The Pontos de Cultura, Brazil

The Pontos de Cultura, Brazil

The Pontos de Cultura are grassroots organizations that utilize art forms to promote identity formation and creative expression, often within some of Brazil's poorest rural regions and urban slums. Art and popular art forms (capoeira, Caribbean-style steel drumming, street theater, hip-hop, radio programming) are the program's necessary tools, but they are part of a process that is explicitly conceptualized as community development and which involves ideas of political mobilization and engagement.

Professor Candace Slater’s research focuses on individual Ponto de Cultura's definitions of terms such as "tradition," "popular culture" and "citizenship"-all of which are central to the Ministry of Culture's rhetoric about the program. Through fieldwork with these community centers, she examines how the terms are defined by individual members of the different Pontos, and how they play out in everyday practice.

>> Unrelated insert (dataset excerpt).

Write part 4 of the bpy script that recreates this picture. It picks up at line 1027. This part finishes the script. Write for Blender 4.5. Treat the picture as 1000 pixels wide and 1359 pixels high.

A key question is, "What is the relationship between the often openly "traditional" art forms on which many of the Pontos focus and contemporary social change?"

As a way into these questions she chose three distinct Pontos in different parts of the Northeastern state of Cear, and employed six Berkeley undergraduates to work in collaboration with each other and these Pontos. Students worked in Berkeley and in Brazil, concluding with a group meeting at one of the Pontos during the first week of August 2007, and a 20-25 page research paper.